FROM reducing methane emissions and phasing out coal to fighting deforestation, the first week of COP26 brought some major announcements and significant pledges from the States present. But the hardest part no doubt remains to come during this second and final week of the climate conference. Participants will have to make their commitments concrete in order to reach an agreement by the end of the summit.


The second week of the Glasgow Climate Change Conference is off to a flying start. After opening November 1 in the Scottish city, COP26 is now entering its second and final week a crucial stage after the major announcements and various pledges from the States attending this climate summit.


As soon as November 2, participants committed to halting deforestation by 2030. This joint declaration will be adopted by more than 100 countries, home to 85% of the world's forests, including the boreal forest in Canada, the Amazon forest in Brazil and the rainforest of the Congo Basin.


The other major action from the beginning of this COP summit is a commitment among nations to reduce their methane emissions the second most polluting greenhouse gas after carbon dioxide. More than 80 countries signed up to a pledge from the United States and the European Union to reduce methane emissions by 30% by the end of the decade. Twenty-three new states, including Canada and Poland, also committed to moving away from coal, by the 2030s for developed countries and the 2040s for developing countries.

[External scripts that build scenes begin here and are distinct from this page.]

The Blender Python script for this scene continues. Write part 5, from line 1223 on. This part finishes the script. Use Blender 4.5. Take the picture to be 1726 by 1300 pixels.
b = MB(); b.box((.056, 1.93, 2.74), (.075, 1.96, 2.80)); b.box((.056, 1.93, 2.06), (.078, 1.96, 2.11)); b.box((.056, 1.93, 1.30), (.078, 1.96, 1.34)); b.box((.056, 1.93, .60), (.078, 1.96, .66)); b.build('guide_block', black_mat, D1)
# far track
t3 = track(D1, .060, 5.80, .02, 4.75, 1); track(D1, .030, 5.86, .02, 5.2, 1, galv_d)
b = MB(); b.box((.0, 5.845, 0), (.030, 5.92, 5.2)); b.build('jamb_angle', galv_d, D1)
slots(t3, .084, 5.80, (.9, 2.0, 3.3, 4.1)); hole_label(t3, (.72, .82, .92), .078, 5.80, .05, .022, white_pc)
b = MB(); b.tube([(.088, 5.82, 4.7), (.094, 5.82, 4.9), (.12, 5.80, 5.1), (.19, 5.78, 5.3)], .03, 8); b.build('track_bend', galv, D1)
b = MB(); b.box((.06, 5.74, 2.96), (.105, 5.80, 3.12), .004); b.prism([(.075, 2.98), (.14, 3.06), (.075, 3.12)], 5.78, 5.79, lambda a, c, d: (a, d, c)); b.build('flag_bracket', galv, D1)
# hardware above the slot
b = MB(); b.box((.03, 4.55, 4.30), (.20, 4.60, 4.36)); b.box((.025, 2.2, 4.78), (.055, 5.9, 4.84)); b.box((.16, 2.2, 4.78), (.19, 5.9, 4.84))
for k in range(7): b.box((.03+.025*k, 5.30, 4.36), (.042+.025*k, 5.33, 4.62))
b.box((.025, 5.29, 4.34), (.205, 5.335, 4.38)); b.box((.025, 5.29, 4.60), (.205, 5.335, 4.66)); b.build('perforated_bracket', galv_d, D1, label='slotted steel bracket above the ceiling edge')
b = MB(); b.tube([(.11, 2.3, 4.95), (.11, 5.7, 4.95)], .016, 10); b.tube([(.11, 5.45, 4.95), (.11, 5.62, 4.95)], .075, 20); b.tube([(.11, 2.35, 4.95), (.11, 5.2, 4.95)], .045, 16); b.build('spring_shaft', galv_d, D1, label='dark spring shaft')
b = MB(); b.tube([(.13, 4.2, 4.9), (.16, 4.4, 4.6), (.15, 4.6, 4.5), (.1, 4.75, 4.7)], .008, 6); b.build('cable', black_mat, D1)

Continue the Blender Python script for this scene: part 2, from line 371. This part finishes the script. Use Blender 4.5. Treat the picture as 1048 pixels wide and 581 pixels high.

And these weren't the only notable announcements from the first week of this highly crucial summit. India surprised everyone by announcing its ambition to be carbon-neutral by 2070.   


Financial aid for developing countries

Alongside the main, official announcements, outside the walls of the Scottish Event Campus (the Glasgow convention center where COP26 is taking place), opinion is more than mixed. Saturday, November 6, environmental activists, NGO members and citizens from around the world took to the streets to denounce climate inaction and injustice.


And while the activist Greta Thunberg called out the summit as a "greenwash festival," experts remain cautious about the value of the commitments made during the first week. "We've made much more progress in some ways than we could have ever imagined even [...] a couple of years ago, but at the same time we're nowhere near enough," said Helen Mountford, from the think tank World Resources Institute, quoted by AFP.


Former COP21 President Laurent Fabius, who was in Glasgow, Sunday, November 7, reminded States that they shouldn't miss the opportunity to take bold action in order to meet the terms of the Paris Agreement. The former French government minister particularly emphasized the importance of governing international carbon markets, as well as the long-standing promise to provide $100 billion annually to developing countries.


According to a study by the NGO Christian Aid, published Monday, November 8 in the journal Nature, the countries most affected by the consequences of global warming could see their GDP per capita collapse by more than 80%.


Financial aid for developing countries is one of the crucial issues of this second week of COP26, which ends November 12. By then, a common text will have to be drafted, approved and signed by all the representatives of the States participating in the summit.